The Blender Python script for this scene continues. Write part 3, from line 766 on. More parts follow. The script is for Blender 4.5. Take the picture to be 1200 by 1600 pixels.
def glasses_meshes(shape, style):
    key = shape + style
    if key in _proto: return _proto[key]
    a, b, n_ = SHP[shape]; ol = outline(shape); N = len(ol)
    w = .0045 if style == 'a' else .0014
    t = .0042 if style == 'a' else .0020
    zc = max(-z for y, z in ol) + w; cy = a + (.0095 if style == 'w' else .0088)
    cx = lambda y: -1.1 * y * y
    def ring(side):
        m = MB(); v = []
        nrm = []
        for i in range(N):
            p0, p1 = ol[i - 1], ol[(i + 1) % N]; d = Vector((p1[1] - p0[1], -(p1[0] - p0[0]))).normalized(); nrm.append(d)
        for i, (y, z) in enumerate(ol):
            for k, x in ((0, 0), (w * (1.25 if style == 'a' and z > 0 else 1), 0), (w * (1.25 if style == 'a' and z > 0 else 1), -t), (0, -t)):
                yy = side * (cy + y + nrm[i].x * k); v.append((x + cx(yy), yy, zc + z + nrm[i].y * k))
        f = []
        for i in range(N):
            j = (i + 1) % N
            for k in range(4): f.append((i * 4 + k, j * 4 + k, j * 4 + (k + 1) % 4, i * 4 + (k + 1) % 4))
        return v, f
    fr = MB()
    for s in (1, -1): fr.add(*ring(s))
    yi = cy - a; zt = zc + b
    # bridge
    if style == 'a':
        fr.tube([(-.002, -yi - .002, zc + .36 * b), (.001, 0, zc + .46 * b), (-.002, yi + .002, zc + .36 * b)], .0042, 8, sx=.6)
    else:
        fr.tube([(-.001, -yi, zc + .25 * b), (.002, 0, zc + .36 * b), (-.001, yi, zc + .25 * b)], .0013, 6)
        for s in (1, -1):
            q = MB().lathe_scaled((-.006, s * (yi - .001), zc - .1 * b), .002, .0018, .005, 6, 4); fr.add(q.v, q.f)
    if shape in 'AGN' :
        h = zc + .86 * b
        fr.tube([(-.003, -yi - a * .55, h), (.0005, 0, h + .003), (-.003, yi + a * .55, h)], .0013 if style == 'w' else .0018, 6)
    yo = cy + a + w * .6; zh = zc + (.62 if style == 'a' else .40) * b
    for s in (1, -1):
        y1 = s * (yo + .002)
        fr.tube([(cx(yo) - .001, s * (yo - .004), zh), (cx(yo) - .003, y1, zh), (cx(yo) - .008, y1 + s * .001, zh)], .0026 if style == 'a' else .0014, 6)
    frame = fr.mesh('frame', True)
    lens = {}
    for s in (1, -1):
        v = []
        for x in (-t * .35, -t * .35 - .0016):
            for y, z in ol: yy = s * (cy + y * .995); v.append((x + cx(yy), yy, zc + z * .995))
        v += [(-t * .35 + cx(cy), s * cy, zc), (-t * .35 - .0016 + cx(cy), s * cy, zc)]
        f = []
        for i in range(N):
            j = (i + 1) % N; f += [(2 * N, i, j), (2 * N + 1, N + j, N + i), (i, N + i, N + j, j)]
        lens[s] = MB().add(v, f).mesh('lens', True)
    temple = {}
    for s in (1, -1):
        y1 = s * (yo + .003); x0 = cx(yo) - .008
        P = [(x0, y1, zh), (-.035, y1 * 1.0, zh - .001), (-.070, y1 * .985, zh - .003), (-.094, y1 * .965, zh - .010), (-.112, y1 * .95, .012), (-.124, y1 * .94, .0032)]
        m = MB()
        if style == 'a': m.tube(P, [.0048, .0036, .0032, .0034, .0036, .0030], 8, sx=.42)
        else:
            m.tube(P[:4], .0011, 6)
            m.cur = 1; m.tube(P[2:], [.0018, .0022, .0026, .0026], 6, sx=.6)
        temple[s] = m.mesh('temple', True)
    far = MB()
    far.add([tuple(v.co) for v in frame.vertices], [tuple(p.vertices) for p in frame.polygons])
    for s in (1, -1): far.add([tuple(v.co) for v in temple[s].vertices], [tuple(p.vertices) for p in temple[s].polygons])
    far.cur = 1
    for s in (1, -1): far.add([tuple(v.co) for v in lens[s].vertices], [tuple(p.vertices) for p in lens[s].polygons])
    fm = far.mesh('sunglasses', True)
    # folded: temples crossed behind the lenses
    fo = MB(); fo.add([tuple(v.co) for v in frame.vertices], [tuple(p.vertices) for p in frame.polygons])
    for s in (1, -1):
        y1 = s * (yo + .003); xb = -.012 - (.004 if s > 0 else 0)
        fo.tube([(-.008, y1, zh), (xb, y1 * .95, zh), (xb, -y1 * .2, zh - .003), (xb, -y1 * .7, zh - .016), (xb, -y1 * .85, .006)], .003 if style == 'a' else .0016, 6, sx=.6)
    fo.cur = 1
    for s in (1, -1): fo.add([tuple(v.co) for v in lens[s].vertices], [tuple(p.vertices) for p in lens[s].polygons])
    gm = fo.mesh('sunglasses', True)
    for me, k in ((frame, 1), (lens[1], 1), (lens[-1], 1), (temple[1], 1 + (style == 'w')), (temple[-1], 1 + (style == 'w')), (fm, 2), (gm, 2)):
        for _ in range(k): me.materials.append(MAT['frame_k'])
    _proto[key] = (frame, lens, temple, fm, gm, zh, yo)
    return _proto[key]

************

* **WRITTEN EXERCISE**
Quote the material exactly, leaving nothing out.

* **FINISHED EXERCISE**
The Blender Python script for this scene continues. Write part 3, from line 766 on. More parts follow. The script is for Blender 4.5. Take the picture to be 1200 by 1600 pixels.
def glasses_meshes(shape, style):
    key = shape + style
    if key in _proto: return _proto[key]
    a, b, n_ = SHP[shape]; ol = outline(shape); N = len(ol)
    w = .0045 if style == 'a' else .0014
    t = .0042 if style == 'a' else .0020
    zc = max(-z for y, z in ol) + w; cy = a + (.0095 if style == 'w' else .0088)
    cx = lambda y: -1.1 * y * y
    def ring(side):
        m = MB(); v = []
        nrm = []
        for i in range(N):
            p0, p1 = ol[i - 1], ol[(i + 1) % N]; d = Vector((p1[1] - p0[1], -(p1[0] - p0[0]))).normalized(); nrm.append(d)
        for i, (y, z) in enumerate(ol):
            for k, x in ((0, 0), (w * (1.25 if style == 'a' and z > 0 else 1), 0), (w * (1.25 if style == 'a' and z > 0 else 1), -t), (0, -t)):
                yy = side * (cy + y + nrm[i].x * k); v.append((x + cx(yy), yy, zc + z + nrm[i].y * k))
        f = []
        for i in range(N):
            j = (i + 1) % N
            for k in range(4): f.append((i * 4 + k, j * 4 + k, j * 4 + (k + 1) % 4, i * 4 + (k + 1) % 4))
        return v, f
    fr = MB()
    for s in (1, -1): fr.add(*ring(s))
    yi = cy - a; zt = zc + b
    # bridge
    if style == 'a':
        fr.tube([(-.002, -yi - .002, zc + .36 * b), (.001, 0, zc + .46 * b), (-.002, yi + .002, zc + .36 * b)], .0042, 8, sx=.6)
    else:
        fr.tube([(-.001, -yi, zc + .25 * b), (.002, 0, zc + .36 * b), (-.001, yi, zc + .25 * b)], .0013, 6)
        for s in (1, -1):
            q = MB().lathe_scaled((-.006, s * (yi - .001), zc - .1 * b), .002, .0018, .005, 6, 4); fr.add(q.v, q.f)
    if shape in 'AGN' :
        h = zc + .86 * b
        fr.tube([(-.003, -yi - a * .55, h), (.0005, 0, h + .003), (-.003, yi + a * .55, h)], .0013 if style == 'w' else .0018, 6)
    yo = cy + a + w * .6; zh = zc + (.62 if style == 'a' else .40) * b
    for s in (1, -1):
        y1 = s * (yo + .002)
        fr.tube([(cx(yo) - .001, s * (yo - .004), zh), (cx(yo) - .003, y1, zh), (cx(yo) - .008, y1 + s * .001, zh)], .0026 if style == 'a' else .0014, 6)
    frame = fr.mesh('frame', True)
    lens = {}
    for s in (1, -1):
        v = []
        for x in (-t * .35, -t * .35 - .0016):
            for y, z in ol: yy = s * (cy + y * .995); v.append((x + cx(yy), yy, zc + z * .995))
        v += [(-t * .35 + cx(cy), s * cy, zc), (-t * .35 - .0016 + cx(cy), s * cy, zc)]
        f = []
        for i in range(N):
            j = (i + 1) % N; f += [(2 * N, i, j), (2 * N + 1, N + j, N + i), (i, N + i, N + j, j)]
        lens[s] = MB().add(v, f).mesh('lens', True)
    temple = {}
    for s in (1, -1):
        y1 = s * (yo + .003); x0 = cx(yo) - .008
        P = [(x0, y1, zh), (-.035, y1 * 1.0, zh - .001), (-.070, y1 * .985, zh - .003), (-.094, y1 * .965, zh - .010), (-.112, y1 * .95, .012), (-.124, y1 * .94, .0032)]
        m = MB()
        if style == 'a': m.tube(P, [.0048, .0036, .0032, .0034, .0036, .0030], 8, sx=.42)
        else:
            m.tube(P[:4], .0011, 6)
            m.cur = 1; m.tube(P[2:], [.0018, .0022, .0026, .0026], 6, sx=.6)
        temple[s] = m.mesh('temple', True)
    far = MB()
    far.add([tuple(v.co) for v in frame.vertices], [tuple(p.vertices) for p in frame.polygons])
    for s in (1, -1): far.add([tuple(v.co) for v in temple[s].vertices], [tuple(p.vertices) for p in temple[s].polygons])
    far.cur = 1
    for s in (1, -1): far.add([tuple(v.co) for v in lens[s].vertices], [tuple(p.vertices) for p in lens[s].polygons])
    fm = far.mesh('sunglasses', True)
    # folded: temples crossed behind the lenses
    fo = MB(); fo.add([tuple(v.co) for v in frame.vertices], [tuple(p.vertices) for p in frame.polygons])
    for s in (1, -1):
        y1 = s * (yo + .003); xb = -.012 - (.004 if s > 0 else 0)
        fo.tube([(-.008, y1, zh), (xb, y1 * .95, zh), (xb, -y1 * .2, zh - .003), (xb, -y1 * .7, zh - .016), (xb, -y1 * .85, .006)], .003 if style == 'a' else .0016, 6, sx=.6)
    fo.cur = 1
    for s in (1, -1): fo.add([tuple(v.co) for v in lens[s].vertices], [tuple(p.vertices) for p in lens[s].polygons])
    gm = fo.mesh('sunglasses', True)
    for me, k in ((frame, 1), (lens[1], 1), (lens[-1], 1), (temple[1], 1 + (style == 'w')), (temple[-1], 1 + (style == 'w')), (fm, 2), (gm, 2)):
        for _ in range(k): me.materials.append(MAT['frame_k'])
    _proto[key] = (frame, lens, temple, fm, gm, zh, yo)
    return _proto[key]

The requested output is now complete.